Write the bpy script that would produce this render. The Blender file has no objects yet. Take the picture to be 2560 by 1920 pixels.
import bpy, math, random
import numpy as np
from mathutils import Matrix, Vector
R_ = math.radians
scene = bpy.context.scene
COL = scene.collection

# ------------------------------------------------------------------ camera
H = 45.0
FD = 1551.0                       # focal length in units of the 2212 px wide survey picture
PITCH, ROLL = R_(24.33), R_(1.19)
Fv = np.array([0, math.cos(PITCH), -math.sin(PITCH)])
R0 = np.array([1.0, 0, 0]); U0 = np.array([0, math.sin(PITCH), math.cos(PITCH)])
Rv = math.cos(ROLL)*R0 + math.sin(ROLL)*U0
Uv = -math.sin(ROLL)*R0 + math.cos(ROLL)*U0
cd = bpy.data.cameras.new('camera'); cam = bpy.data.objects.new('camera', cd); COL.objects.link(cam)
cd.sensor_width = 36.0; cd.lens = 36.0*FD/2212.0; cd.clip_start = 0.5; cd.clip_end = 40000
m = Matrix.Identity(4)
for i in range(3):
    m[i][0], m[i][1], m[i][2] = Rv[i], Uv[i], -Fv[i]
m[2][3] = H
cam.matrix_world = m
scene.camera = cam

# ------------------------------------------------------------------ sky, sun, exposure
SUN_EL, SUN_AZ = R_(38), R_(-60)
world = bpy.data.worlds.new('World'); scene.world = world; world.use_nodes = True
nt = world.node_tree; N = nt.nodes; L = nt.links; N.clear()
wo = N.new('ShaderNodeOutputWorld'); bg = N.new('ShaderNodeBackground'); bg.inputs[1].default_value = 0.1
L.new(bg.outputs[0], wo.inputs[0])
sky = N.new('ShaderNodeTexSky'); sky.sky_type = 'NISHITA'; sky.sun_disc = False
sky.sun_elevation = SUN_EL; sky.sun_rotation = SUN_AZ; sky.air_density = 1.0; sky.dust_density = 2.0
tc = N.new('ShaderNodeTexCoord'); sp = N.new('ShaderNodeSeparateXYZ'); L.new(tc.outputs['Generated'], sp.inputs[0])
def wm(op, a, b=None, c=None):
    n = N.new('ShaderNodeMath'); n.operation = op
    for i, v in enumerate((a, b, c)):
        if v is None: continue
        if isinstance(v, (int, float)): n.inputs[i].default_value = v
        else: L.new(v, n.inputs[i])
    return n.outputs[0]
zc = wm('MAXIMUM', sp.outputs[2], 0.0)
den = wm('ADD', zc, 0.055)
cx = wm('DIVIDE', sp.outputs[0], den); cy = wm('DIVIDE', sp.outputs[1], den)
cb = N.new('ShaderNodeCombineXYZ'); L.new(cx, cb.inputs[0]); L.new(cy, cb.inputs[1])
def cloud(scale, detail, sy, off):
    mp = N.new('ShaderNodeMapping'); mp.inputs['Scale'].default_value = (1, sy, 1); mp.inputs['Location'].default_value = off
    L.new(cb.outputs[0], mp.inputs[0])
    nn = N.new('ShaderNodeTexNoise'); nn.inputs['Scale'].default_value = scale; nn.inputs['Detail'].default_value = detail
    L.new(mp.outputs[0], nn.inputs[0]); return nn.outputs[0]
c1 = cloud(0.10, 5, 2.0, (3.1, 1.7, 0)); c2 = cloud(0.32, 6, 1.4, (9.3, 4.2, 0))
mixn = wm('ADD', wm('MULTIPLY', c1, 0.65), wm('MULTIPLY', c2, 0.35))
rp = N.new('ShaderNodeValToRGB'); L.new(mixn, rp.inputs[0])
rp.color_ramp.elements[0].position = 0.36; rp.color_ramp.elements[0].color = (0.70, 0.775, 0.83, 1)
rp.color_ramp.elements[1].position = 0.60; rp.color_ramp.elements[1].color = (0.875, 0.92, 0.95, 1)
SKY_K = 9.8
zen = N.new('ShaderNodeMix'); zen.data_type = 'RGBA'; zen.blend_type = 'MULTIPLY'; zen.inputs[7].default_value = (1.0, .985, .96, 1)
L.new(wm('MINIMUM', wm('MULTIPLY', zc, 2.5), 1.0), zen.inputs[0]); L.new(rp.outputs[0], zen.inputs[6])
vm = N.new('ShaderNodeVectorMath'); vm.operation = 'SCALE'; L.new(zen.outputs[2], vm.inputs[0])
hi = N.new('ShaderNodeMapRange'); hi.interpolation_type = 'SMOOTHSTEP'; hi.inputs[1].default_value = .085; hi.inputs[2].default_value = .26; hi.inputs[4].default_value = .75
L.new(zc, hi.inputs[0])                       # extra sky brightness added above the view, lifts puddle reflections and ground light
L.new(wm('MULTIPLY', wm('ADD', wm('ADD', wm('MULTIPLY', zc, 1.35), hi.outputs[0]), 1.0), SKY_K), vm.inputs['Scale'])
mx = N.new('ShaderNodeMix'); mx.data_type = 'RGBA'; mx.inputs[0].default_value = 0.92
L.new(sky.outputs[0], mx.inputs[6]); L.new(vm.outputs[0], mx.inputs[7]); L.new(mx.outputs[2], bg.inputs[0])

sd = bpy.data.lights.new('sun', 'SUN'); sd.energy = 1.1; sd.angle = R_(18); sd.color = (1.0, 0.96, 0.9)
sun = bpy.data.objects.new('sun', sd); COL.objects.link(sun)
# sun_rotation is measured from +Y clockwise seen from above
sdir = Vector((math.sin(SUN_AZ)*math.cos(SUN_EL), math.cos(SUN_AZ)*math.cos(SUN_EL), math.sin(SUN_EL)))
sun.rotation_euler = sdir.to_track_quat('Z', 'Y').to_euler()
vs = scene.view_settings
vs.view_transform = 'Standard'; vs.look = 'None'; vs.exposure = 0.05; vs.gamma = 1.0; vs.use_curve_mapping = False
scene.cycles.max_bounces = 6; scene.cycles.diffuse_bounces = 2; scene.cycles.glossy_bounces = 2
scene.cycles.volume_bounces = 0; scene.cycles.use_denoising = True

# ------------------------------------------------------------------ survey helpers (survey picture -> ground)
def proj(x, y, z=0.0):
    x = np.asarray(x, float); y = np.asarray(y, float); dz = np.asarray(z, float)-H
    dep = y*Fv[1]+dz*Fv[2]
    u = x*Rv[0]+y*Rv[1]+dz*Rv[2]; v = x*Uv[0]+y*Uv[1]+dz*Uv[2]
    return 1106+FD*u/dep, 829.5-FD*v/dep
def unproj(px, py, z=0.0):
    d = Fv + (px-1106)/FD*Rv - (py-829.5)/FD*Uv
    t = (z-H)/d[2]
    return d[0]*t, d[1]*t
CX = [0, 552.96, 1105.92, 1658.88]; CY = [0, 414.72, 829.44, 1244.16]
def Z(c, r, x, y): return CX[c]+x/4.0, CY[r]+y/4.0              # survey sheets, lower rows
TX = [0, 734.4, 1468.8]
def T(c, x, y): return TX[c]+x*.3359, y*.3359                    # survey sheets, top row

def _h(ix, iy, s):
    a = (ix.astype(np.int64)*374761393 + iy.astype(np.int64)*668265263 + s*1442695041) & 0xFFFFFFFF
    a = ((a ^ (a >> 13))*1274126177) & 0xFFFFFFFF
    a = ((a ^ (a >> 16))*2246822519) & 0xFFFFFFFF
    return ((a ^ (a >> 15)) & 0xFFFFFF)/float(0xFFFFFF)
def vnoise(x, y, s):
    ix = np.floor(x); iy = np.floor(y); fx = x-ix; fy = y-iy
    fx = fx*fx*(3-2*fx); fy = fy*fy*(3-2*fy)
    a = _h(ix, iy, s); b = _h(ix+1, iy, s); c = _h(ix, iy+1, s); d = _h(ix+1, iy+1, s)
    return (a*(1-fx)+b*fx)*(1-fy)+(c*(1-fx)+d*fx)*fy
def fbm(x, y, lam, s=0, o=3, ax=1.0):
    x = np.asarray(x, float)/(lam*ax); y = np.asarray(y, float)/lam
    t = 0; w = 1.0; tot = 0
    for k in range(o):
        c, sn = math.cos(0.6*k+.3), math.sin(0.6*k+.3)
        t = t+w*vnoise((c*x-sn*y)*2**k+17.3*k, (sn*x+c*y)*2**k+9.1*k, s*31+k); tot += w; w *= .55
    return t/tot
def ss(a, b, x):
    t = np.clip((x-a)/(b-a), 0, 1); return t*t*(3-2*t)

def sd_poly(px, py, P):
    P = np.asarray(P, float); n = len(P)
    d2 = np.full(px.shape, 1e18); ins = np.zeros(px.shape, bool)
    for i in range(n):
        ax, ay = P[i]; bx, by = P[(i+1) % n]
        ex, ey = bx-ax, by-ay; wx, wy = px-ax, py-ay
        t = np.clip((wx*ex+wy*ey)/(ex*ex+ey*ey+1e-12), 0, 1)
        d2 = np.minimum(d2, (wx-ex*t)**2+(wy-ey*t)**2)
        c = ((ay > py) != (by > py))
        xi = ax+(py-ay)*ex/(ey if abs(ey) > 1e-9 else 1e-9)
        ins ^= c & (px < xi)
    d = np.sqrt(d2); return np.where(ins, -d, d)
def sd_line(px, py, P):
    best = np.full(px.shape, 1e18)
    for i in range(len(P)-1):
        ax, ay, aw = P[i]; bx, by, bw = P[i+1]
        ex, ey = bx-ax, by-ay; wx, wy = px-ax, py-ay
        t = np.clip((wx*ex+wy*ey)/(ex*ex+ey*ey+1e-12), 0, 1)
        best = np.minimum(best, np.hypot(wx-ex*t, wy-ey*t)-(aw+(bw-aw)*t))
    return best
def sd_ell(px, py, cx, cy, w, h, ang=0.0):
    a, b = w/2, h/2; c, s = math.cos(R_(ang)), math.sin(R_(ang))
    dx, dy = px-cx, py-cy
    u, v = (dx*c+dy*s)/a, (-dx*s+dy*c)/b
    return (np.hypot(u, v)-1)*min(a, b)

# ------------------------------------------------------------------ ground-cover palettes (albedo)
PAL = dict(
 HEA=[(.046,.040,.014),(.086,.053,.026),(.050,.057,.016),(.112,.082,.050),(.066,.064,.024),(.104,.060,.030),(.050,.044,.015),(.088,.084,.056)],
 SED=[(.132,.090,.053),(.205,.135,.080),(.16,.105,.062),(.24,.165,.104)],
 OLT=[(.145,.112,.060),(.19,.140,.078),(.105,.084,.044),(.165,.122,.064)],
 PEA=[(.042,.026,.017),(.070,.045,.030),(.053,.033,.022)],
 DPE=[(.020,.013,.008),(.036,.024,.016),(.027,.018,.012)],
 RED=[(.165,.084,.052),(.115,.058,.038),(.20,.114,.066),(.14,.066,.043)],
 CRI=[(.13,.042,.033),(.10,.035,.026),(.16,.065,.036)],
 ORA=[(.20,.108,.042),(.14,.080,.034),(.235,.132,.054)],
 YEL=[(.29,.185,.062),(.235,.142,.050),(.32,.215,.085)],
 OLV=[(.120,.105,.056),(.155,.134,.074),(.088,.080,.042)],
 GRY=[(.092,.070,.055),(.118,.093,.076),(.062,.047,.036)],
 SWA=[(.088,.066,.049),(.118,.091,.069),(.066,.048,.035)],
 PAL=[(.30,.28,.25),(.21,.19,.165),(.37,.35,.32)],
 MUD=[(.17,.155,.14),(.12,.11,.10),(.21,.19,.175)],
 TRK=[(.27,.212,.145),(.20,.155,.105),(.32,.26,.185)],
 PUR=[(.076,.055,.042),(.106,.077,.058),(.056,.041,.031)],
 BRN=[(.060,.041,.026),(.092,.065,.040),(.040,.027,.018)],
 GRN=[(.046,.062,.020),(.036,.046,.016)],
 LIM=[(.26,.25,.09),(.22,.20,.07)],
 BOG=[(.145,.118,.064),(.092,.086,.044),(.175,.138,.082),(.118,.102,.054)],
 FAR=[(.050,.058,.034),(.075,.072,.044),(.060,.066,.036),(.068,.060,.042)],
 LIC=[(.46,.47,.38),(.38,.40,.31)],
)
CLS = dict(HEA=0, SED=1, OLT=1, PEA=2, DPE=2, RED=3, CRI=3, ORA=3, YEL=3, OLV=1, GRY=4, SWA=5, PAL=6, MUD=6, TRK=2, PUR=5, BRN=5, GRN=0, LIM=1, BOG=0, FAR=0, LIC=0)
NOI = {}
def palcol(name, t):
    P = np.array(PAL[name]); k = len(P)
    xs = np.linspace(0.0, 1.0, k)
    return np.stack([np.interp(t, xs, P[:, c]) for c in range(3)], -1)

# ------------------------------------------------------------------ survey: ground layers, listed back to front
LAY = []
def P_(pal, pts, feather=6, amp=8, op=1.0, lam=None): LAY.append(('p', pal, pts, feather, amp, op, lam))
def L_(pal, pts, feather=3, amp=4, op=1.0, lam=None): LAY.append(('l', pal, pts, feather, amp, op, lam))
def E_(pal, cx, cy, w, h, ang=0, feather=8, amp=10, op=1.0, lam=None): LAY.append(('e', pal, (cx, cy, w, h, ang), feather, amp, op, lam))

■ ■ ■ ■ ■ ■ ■

▶ **TASK DETAILS**
Set down each line of the material verbatim, from the first line through the line that contains "scene.camera = cam".

▶ **EXERCISE RESPONSE**
Write the bpy script that would produce this render. The Blender file has no objects yet. Take the picture to be 2560 by 1920 pixels.
import bpy, math, random
import numpy as np
from mathutils import Matrix, Vector
R_ = math.radians
scene = bpy.context.scene
COL = scene.collection

# ------------------------------------------------------------------ camera
H = 45.0
FD = 1551.0                       # focal length in units of the 2212 px wide survey picture
PITCH, ROLL = R_(24.33), R_(1.19)
Fv = np.array([0, math.cos(PITCH), -math.sin(PITCH)])
R0 = np.array([1.0, 0, 0]); U0 = np.array([0, math.sin(PITCH), math.cos(PITCH)])
Rv = math.cos(ROLL)*R0 + math.sin(ROLL)*U0
Uv = -math.sin(ROLL)*R0 + math.cos(ROLL)*U0
cd = bpy.data.cameras.new('camera'); cam = bpy.data.objects.new('camera', cd); COL.objects.link(cam)
cd.sensor_width = 36.0; cd.lens = 36.0*FD/2212.0; cd.clip_start = 0.5; cd.clip_end = 40000
m = Matrix.Identity(4)
for i in range(3):
    m[i][0], m[i][1], m[i][2] = Rv[i], Uv[i], -Fv[i]
m[2][3] = H
cam.matrix_world = m
scene.camera = cam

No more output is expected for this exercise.